Tankers would be free to carry more than 12,500 tonnes of these products through the Inside Passage. Such traffic could see a significant uptick if the proposed Kitimat Clean refinery project or the Pacific Future Energy refinery are approved. These facilities would refine bitumen from Alberta into products like gasoline, jet fuel, and propane, and export them on large crude carrier tankers through the channel, according to their applications.

Transport Canada defended the exemption, writing: “Lighter petroleum products … tend to dissipate more rapidly through evaporation” than crude oil and persistent oil products.

Smith says it’s clear that the federal government included this loophole to allow these refinery proposals to move forward, and spills of more refined oil products are still harmful to coastal economies and cultures.

Exhibit A is the Nathan E. Stewart.
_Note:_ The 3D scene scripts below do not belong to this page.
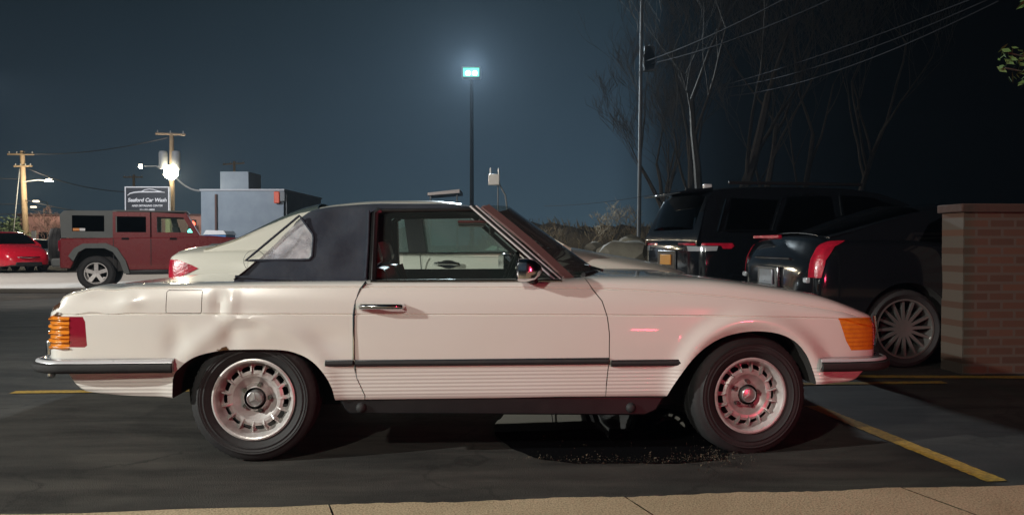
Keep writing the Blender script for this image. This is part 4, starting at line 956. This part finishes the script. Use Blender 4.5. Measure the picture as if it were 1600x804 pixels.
# ------------------------------------------------------------ buildings and street furniture
M['wood'] = mat('weathered_pole_wood', (.22, .16, .10), .85, noise=(4, .6, (.12, .09, .06)), bump=(30, .5))
M['steel'] = mat('galvanised_steel', (.22, .23, .24), .7, .1, spec=.2)
M['darkpole'] = mat('dark_pole_paint', (.012, .013, .014), .8, spec=.1)
M['wire'] = mat('wire', (.04, .04, .045), .9, 0, spec=.05)
M['lampglow_w'] = mat('lit_lamp', (1, .95, .8), .5, emit=((1, .88, .62), 60))
M['lampglow_c'] = mat('lit_floodlight', (.6, 1, .9), .5, emit=((.05, .80, .55), 1.1))
def P3(px, py, Y): return at(px, py, Y)
# blue-grey block with a roof tower
M['bluewall'] = mat('painted_blockwork', (.28, .33, .38), .85, noise=(1.2, .6, (.20, .24, .29)), bump=(14, .3))
Yb = 46; a = P3(314, 298, Yb); b = P3(443, 298, Yb)
bl = thing('block_building', 'flat roofed blue grey painted building with a square tower', 'building', (a.x, Yb, 0))
L = b.x-a.x
g = G().box((0, 0, 0), (L, 9, a.z)); g.obj('wall', M['bluewall'], bl, False)
G().box((-.06, -.08, a.z), (L+.06, 9.1, a.z+.10)).obj('coping', mat('coping', (.45, .47, .5), .7), bl, False)
t0, t1 = P3(344, 268, Yb+2), P3(388, 268, Yb+2)
G().box((t0.x-a.x, 2, a.z+.1), (t1.x-a.x, 4.4, t0.z)).obj('roof_tower', M['bluewall'], bl, False)
pp = P3(338, 300, Yb).x-a.x
G().tube([(pp, -.07, .2), (pp, -.07, a.z-.2)], .07, 8).obj('downpipe', mat('brown_pipe', (.12, .07, .06), .7), bl)
G().tube([(pp+4, -.07, .2), (pp+4, -.07, a.z-.2)], .03, 8).obj('conduit', M['steel'], bl)
g = G().box((P3(428, 0, Yb).x-a.x, -.25, a.z-.72), (P3(437, 0, Yb).x-a.x, -.05, a.z-.05)); g.obj('warning_sign', mat('red_sign', (.75, .12, .06), .5), bl, bevel=.05)
g = G().box((P3(437.5, 0, Yb).x-a.x, -.22, a.z-.6), (P3(445, 0, Yb).x-a.x, -.05, a.z-.05)); g.obj('vent_box', M['steel'], bl, bevel=.03)
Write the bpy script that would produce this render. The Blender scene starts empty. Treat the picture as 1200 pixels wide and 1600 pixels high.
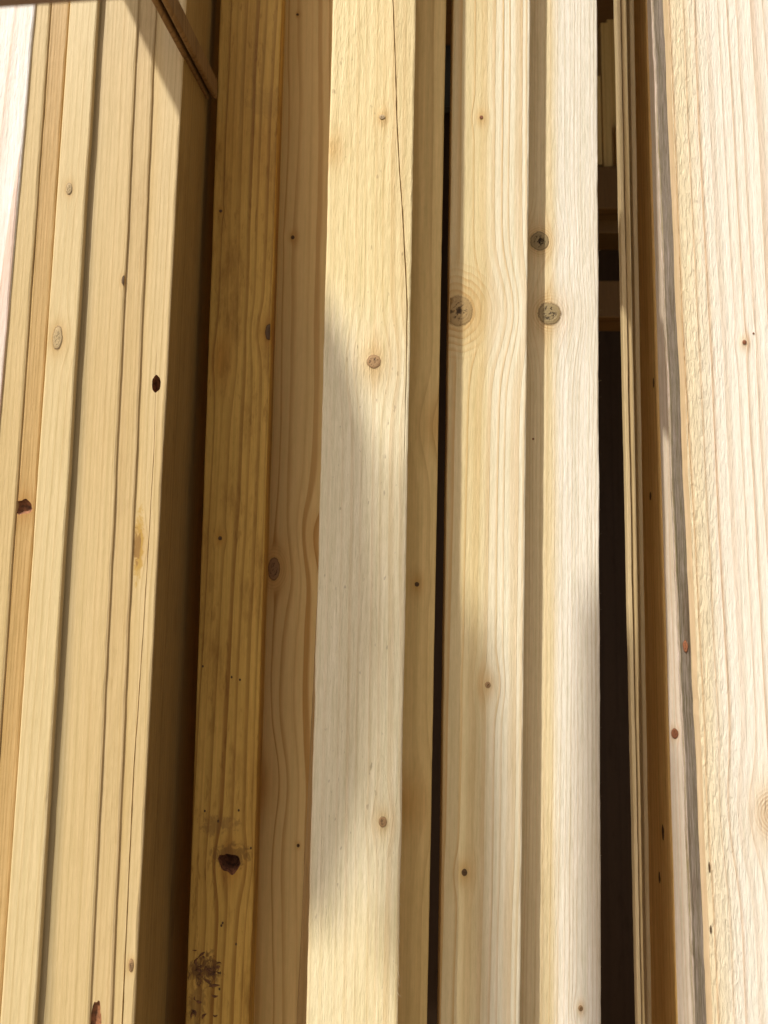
import bpy, bmesh, math, random
from mathutils import Vector, Matrix, noise

random.seed(7)
SC = bpy.context.scene
COL = SC.collection
R_ = math.radians

# ------------------------------------------------------------------ camera
H = 1.25                                   # camera height above the yard floor
F = 1160.0                                 # focal length in photo pixels (1200 x 1600)
PITCH, ROLL = R_(6.6), R_(0.82)
fw = Vector((0, math.cos(PITCH), math.sin(PITCH)))
up0 = Vector((0, -math.sin(PITCH), math.cos(PITCH)))
rt0 = Vector((1, 0, 0))
rt = rt0 * math.cos(ROLL) + up0 * math.sin(ROLL)
up = up0 * math.cos(ROLL) - rt0 * math.sin(ROLL)
CAM = Vector((0, 0, H))
cd = bpy.data.cameras.new('camera')
cam = bpy.data.objects.new('camera', cd)
COL.objects.link(cam)
cam.matrix_world = Matrix(((rt.x, up.x, -fw.x, 0), (rt.y, up.y, -fw.y, 0), (rt.z, up.z, -fw.z, H), (0, 0, 0, 1)))
cd.sensor_width = 36
cd.lens = 36 * F / 1600
cd.clip_start = 0.01
cd.clip_end = 500
cd.dof.use_dof = True
cd.dof.focus_distance = 0.5
cd.dof.aperture_fstop = 11
SC.camera = cam

# ------------------------------------------------------------------ light
SUN_AZ, SUN_EL = R_(45), R_(55)            # to the left of and above the viewer
S = Vector((-math.sin(SUN_AZ) * math.cos(SUN_EL), -math.cos(SUN_AZ) * math.cos(SUN_EL), math.sin(SUN_EL)))
W = bpy.data.worlds.new('World')
SC.world = W
W.use_nodes = True
wt = W.node_tree
sky = wt.nodes.new('ShaderNodeTexSky')
sky.sky_type = 'NISHITA'
sky.sun_disc = False
sky.sun_elevation = SUN_EL
sky.sun_rotation = math.atan2(S.x, S.y)
sky.air_density = 0.4
sky.dust_density = 6.0
sky.ozone_density = 0.0
wt.nodes['Background'].inputs['Strength'].default_value = 0.075
wt.links.new(sky.outputs['Color'], wt.nodes['Background'].inputs['Color'])
ld = bpy.data.lights.new('sun', 'SUN')
ld.energy = 4.6
ld.angle = R_(0.9)
ld.color = (1.0, 0.965, 0.88)
sun = bpy.data.objects.new('sun', ld)
COL.objects.link(sun)
sun.rotation_euler = S.to_track_quat('Z', 'Y').to_euler()
SC.view_settings.view_transform = 'Standard'
SC.view_settings.look = 'None'
SC.view_settings.exposure = 0.26
SC.view_settings.gamma = 1
SC.cycles.max_bounces = 10
SC.cycles.diffuse_bounces = 8
SC.cycles.glossy_bounces = 3
SC.cycles.use_denoising = True
SC.cycles.use_adaptive_sampling = False
SC.cycles.sample_clamp_indirect = 2.0
SC.cycles.caustics_reflective = False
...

The small American ship was carrying diesel, a lighter petroleum product. It was also well under the 12,500-tonne limit. Even with the oil tanker moratorium in place, the Nathan E. Stewart would have been allowed through.

For the Heiltsuk, this is a worrying thought, and they’d like to fine-tune the moratorium—though they nevertheless support its passage as is, Slett says. But going forward, she wants her nation to be able to set limitations on some tankers.

“We have areas that we would consider to be no-go zones for tankers—specific geographical areas that are very sensitive to our communities,” she says.

Traveling the Inside Passage is risky due to challenging weather conditions, fast currents, and tight channels. Those hazards nearly caused another accident in Heiltsuk waters last November, when an American barge loaded with 3.5 million liters of diesel broke free from its tug, the Jake Shearer. The vessel narrowly missed running aground—two crew members boarded the barge and dropped anchor.

Human error can also increase risk. In the Nathan E. Stewart accident, a US report found that to be the cause: a key crew member fell asleep, a safety alarm was disabled, safety equipment was missing.

In fall 2016, when Prime Minister Justin Trudeau announced the Oceans Protection Plan strategy, which includes the oil tanker moratorium, the Heiltsuk community was optimistic, says Slett, but it’s been slow getting off the ground.

“For us, time is a really sensitive matter. We’ve had two incidents in the last year and a half,” she says, including the near catastrophe of the Jake Shearer. In response to that near disaster, the Heiltsuk told Transport Minister Marc Garneau, “Our plans have to be more than just tethering on one anchor.”